I have found that whenever a book comes out that rewards the experience of struggling for something that is not convenient in life, it sells in droves, and the publishers never expected it. They have become so accustomed to catering to the ethic of convenience that seems to propel our time, thinking it is what the audience demands, that they have forgotten what people have rewarded in stories for millennia. We want a sweet story. We want someone tackling life in an allegorical way, learning, growing as a result, and then returning to have success. We want the hero to get the girl and the lone artist to succeed, we want the mountain to get climbed, we want the single mother to rise above her circumstances and triumph. But you don’t get that kind of triumph without a metaphysical and moral learning that you find in the literary classics.

Publishing has failed because it has taken a detour into “realism,” forgetting that realism can be an aesthetic and not a topic. We don’t want to hear about every detail of life. We know. We want to see life’s details swept up in a tempest of metaphor that makes clarity of them, and gives us a reason to move on. Just like in sci-fi, we don’t want to see another post-apocalyptic world where everything is miserable. We want a reason to make our world better than that otherwise inevitable fate.

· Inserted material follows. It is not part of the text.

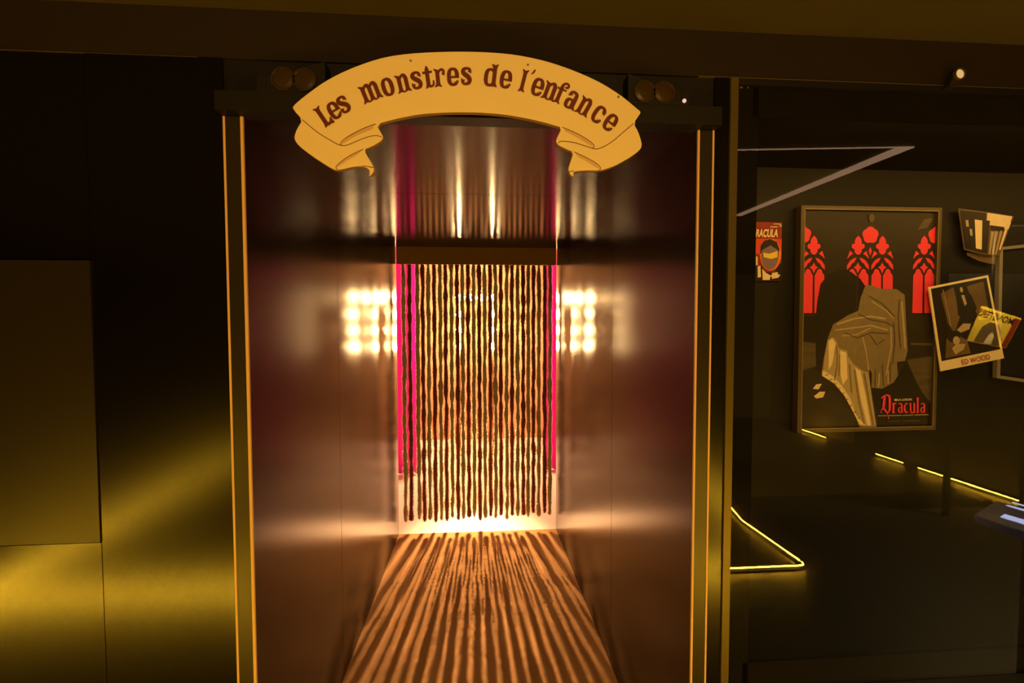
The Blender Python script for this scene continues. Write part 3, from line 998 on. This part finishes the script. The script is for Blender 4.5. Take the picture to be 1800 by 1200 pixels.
# plain generic drapery instead of the printed figures
S.layer('stone', 'p_stone', [[(1594, 632), (1608, 630), (1632, 626), (1638, 628), (1636, 708), (1616, 684)], [(1410, 600), (1440, 604), (1442, 640), (1409, 652)],
                             [(1600, 602), (1639, 603), (1639, 607), (1600, 606)], [(1625, 385), (1640, 383), (1630, 400), (1612, 404)]])
S.layer('dark_cloth', 'p_black', [[(1454, 484), (1466, 477), (1482, 473), (1496, 478), (1512, 490), (1522, 505), (1528, 530), (1526, 560), (1500, 575), (1470, 580), (1450, 640),
                                   (1440, 656), (1434, 640), (1433, 560), (1437, 525), (1442, 499)],
                                  [(1534, 684), (1570, 674), (1592, 640), (1634, 712), (1634, 746), (1546, 748)], [(1412, 556), (1432, 556), (1431, 600), (1411, 600)]])
gown = [(1521, 500.5), (1533, 502), (1547, 507.5), (1575.5, 508), (1589.5, 518), (1591, 542), (1592, 570), (1595, 616), (1590, 634), (1576, 636), (1578, 660), (1570, 672), (1550, 683),
        (1531, 681), (1532, 656), (1528, 648), (1526, 664), (1533, 705), (1540, 750), (1510, 751), (1499, 720), (1486, 692), (1466, 672), (1443, 656), (1448, 626), (1454, 596), (1464, 570),
        (1490, 554), (1508, 546), (1512, 524)]
S.layer('pale_drapery', 'p_tan2', [gown])
S.layer('lit_drapery', 'p_tan', [[(1454, 598), (1463, 592), (1470, 600), (1474, 612), (1488, 616), (1490, 626), (1500, 640), (1514, 650), (1526, 655), (1533, 705), (1540, 750), (1513, 751), (1503, 722), (1489, 692), (1469, 672), (1446, 655), (1449, 626)]])
S.layer('drapery_highlight', 'p_pale', [[(1456, 600), (1462, 594), (1468, 603), (1462, 640), (1456, 650)], [(1476, 616), (1487, 620), (1489, 664), (1481, 676), (1477, 660)],
                                        [(1503, 646), (1512, 652), (1522, 700), (1530, 748), (1524, 748), (1512, 700)], 
                                        [(1446, 650), (1462, 660), (1478, 676), (1494, 700), (1504, 728), (1512, 738), (1522, 747), (1510, 746), (1498, 722), (1484, 696), (1466, 674), (1444, 660)],
                                        [(1430, 696), (1440, 688), (1450, 688), (1446, 698), (1434, 700)], [(1428, 683), (1434, 675), (1444, 674), (1438, 684)]])
S.lines('drapery_fold', 'p_tan', [([(1470, 570), (1500, 560), (1530, 556), (1556, 560)], 3), ([(1466, 580), (1500, 576), (1530, 572), (1560, 580)], 2.5), ([(1480, 590), (1505, 588), (1530, 576)], 2),
                                  ([(1515, 590), (1522, 620), (1526, 650)], 2), ([(1565, 575), (1566, 610), (1556, 660)], 2.5), ([(1545, 655), (1543, 680)], 2.5), ([(1560, 650), (1560, 674)], 2.5), ([(1532, 530), (1556, 545), (1570, 560)], 2),
                                  ([(1584, 530), (1588, 580), (1590, 612)], 3)])
S.lines('drapery_pleat', 'p_tan2', [([(1470, 606), (1471, 640), (1466, 668)], 2), ([(1492, 640), (1494, 664), (1496, 690)], 2.4), ([(1501, 650), (1508, 700), (1518, 745)], 2.2),
                                    ([(1518, 655), (1526, 700), (1534, 746)], 2.6), ([(1475, 622), (1474, 660)], 1.4)])
S.lines('drapery_crease', 'p_stone', [([(1508, 552), (1530, 562), (1556, 566), (1570, 574)], 1.4), ([(1484, 584), (1506, 594), (1530, 584), (1560, 586)], 1.5), ([(1528, 588), (1540, 606), (1554, 596)], 1.3),
                                      ([(1570, 566), (1572, 600), (1568, 640)], 1.5), ([(1526, 520), (1548, 532), (1572, 556)], 1.4), ([(1550, 640), (1552, 678)], 1.2), ([(1564, 636), (1564, 670)], 1.2), ([(1538, 650), (1537, 680)], 1.2),
                                      ([(1580, 526), (1578, 560), (1582, 612)], 1.4)])
S.lines('hem_lace', 'p_stone', [([(1450 + k * 7.0, 660 + k * 8.2 + (k > 4) * (k - 4) * 2.5), (1455 + k * 7.0, 657 + k * 8.2 + (k > 4) * (k - 4) * 2.5)], 1.2) for k in range(9)])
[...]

There are those clueless people who think that literature is stagnating because we have not developed the form of the novel enough. Form? Joyce went overboard with form, and few can read it, and among those that can read, few of them want to. The form of literature has changed little over the last three thousand years, because literature will always be first and foremost about the story. What happened, who changed, how’d they get the strength to do it, and finally did they triumph or fade away. That’s literature, no matter if it’s told by a talking postmodern unicorn made of unassociated string theory automata or an ancient Greek sailor with mud in his beard.

Almost all of the people I see published in book stores should not have been published, at least in literature and science fiction. They’re getting to enjoy rock star treatment for filling our minds with the neurotic self-indulgent ramblings of people who have never known moral struggle, or wanted something better for the world as a whole. It’s no surprise that people aren’t buying this stuff. If literature is to survive, it needs to reverse this direction and strike out again for the greatness in stories.